前回東京オリンピック開催年、1964年を振り返る連載3回目は、driver創刊1964年4月号の「国産車仕様価格一覧表」をお届け。え、そんなの?と思いきや。今見てみると、もう知らないクルマばかり…? ※毎週金曜連載中
さて、東京オリンピックが初めて開催された当時、新車で販売される日本車はいったいどのような状況だったのか。それがひと目でわかるのは、巻末近い活版に掲載の「国産車仕様価格一覧表」だ。現在は国内で販売される日本車にも海外生産の車種があるが、当時の日本車は100%“国産”である。
車名型式の欄から見ていくと、乗用車系だけでなく商用バンや軽トラック・バンも掲載されている。それでも車種は、ざっと数えて50ほど。今日ではあり得ないほど子細に諸元項目を立てても、見開き2ページで全車をカバーできる少なさだ。ただし、当時「ジープ型」と言われたオフロード4WD車は、一般ユーザーに縁のない特殊な作業車という扱いだったのか含まれていない。掲載されていればライセンス生産の三菱ジープを筆頭に、トヨタ・ランドクルーザー、日産パトロール(のちのサファリ)の名前があったはずだ。この表は現在、年2回刊のドライバー誌臨時増刊「オール国産車&輸入車完全アルバム」に大諸元表として受け継がれている。

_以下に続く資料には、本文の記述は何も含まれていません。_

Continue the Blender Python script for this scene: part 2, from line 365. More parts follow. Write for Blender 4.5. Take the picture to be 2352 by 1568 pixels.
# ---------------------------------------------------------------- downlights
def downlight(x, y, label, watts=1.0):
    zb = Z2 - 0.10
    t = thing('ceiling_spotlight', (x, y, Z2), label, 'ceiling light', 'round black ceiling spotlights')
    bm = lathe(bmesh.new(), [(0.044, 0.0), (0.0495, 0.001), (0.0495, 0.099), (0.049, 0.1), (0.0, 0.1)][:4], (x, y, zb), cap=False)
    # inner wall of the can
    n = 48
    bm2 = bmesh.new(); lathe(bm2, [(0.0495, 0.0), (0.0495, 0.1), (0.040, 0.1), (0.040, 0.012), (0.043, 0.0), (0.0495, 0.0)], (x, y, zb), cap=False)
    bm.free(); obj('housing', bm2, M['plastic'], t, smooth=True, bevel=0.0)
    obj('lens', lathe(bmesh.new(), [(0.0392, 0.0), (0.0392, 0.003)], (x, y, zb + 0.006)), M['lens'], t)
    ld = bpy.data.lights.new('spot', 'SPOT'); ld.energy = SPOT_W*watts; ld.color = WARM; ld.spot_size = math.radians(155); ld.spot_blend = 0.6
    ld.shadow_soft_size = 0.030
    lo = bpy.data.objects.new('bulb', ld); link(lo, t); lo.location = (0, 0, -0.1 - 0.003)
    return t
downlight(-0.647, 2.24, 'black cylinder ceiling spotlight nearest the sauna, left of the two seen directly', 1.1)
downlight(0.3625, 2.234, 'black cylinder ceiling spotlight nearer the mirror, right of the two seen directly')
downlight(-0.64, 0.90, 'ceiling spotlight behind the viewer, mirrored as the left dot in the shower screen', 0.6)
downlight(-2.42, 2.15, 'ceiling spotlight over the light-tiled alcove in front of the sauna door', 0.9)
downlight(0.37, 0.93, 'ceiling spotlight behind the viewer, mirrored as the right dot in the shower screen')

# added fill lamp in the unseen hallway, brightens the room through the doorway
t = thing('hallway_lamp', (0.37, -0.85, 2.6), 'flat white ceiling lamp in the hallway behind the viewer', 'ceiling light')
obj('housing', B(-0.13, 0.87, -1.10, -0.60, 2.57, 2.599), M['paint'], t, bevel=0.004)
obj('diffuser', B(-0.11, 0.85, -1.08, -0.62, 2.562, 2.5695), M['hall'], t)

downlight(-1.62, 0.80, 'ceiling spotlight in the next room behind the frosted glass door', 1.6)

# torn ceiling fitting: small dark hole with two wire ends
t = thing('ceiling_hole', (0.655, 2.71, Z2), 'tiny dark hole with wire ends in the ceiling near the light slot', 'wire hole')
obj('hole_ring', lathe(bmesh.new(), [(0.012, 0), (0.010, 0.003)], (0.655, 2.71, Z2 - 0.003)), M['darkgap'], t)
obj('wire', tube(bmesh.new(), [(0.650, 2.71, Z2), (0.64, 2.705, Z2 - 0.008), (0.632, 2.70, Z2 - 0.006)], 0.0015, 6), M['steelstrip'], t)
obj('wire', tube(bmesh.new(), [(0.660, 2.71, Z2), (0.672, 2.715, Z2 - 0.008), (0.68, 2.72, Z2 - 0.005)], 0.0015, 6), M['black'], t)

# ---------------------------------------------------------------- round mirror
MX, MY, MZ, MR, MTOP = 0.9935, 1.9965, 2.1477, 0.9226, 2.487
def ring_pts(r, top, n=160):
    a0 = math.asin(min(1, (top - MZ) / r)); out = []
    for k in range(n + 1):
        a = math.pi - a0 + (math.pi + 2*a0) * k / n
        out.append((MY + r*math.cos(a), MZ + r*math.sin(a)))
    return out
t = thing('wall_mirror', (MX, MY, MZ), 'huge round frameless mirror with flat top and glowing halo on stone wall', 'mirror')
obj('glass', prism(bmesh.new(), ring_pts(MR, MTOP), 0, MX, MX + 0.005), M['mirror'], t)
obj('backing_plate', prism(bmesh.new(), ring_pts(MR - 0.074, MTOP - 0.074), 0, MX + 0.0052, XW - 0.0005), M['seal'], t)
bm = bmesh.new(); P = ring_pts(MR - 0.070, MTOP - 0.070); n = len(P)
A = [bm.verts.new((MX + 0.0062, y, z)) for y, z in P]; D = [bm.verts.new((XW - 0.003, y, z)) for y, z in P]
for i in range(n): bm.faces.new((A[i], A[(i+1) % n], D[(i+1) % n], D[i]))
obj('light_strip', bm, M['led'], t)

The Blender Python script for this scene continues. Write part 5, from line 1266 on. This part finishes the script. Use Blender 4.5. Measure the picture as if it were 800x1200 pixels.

ランドクルーザーは今に続く伝統のブランドだが、表に登場する車名で現在も健在なのは、クラウン、スカイライン、フェアレディ、キャロル、ハイゼット、サンバーのみ。このうちフェアレディは現在の「Z」ではなく、厳密には微妙なところ。キャロルにしても、2代目がアルトのメカコンポーネンツを使い89年に復活するまで、長い空白の期間があった。その後アルトのOEM車に。サンバーも現在はハイゼットのOEM車である。
また、スカイラインのメーカーはプリンス。まだ日産との合併前だった。軽商用車には、完成車メーカーだった愛知機械工業のコニー360が名を連ねる。いすゞは自社開発の乗用車、ベレルとベレットをラインアップしたが、ノックダウン生産していた英ルーツ社のヒルマンミンクスの名前もまだ見られる。
商用車には、クルマ好きのオジサン世代にさえ“難問”の車名がいくつもある。怪獣のような名前のブリスカは、コンテッサのエンジンを流用した日野の小型トラック。マスターラインはクラウンベースのバン・トラックだ。キャブライトはフェアレディと同じくダットサンブランドで販売された小型トラック・バン。プリンスのライトバンはスカイラインベースで、車名もスカイウェイと洒落ている。ハイラインはもちろんフォルクスワーゲンのグレード名ではなく、ダイハツの小型ライトバンなのだ。
各車のスペックに目を移すと、乗用車のエンジンはOHVが主力。360㏄の軽自動車は2サイクルが大半で、静粛性やクリーン性より動力性能が優先だった。もっとも多気筒なのは発売直後のクラウンエイトで、2.6Lながら国産初のV8を搭載。これがセンチュリーの源流になる。排気量で勝るのは2.8L直6のセドリック・スペシャルで、こちらはプレジデントに発展する。両車とも最高出力はグロス115馬力だから、現在のネットでは100馬力程度。最大トルクも2L並みだ。プリンス・グロリアの2L直6は国産初のOHCエンジン。
水平対向は現在は言うまでもなくスバルだが、当時採用していたのはトヨタ・パブリカとコニー(ともに2気筒)。スバル450と同360は並列2気筒だった。縦置きを直列、横置きを並列と区別したのは、2輪界にならった表記か。当時、軽でもっとも贅沢なのは、360㏄でアルミ製の水冷4気筒を奢ったキャロル。それ以外の軽はすべて空冷だったのだ。
「性能」の項目には最小回転半径や平坦路燃費のほかに、最高速度、登坂力、制動距離の数値が。「フレーム型式」も記され、スバルは先鞭をつけた一体(モノコック)、プリンス勢やスズキ・フロンテはBB(バックボーン)、ダイハツ・コンパーノは梯子(はしご)など、メーカーや車種、開発された世代によって形式が異なる。
ほかにも冷却水容量、蓄電池(型式と電圧容量)、点火プラグ(メーカーと型式番号)と、現代の諸元表では見られない項目が。つまり、当時のクルマはそうした部品の交換を含むメンテナンスが比較的頻繁に必要だったのだ。
そういえばいつの頃だったか、「最近は信頼性が上がったからかコストダウンのためか、車載工具が昔よりずいぶん貧弱になった」というユーザーの不満に何度か触れた覚えがある。しかし、今はそうした声もすっかり聞かなくなって久しい。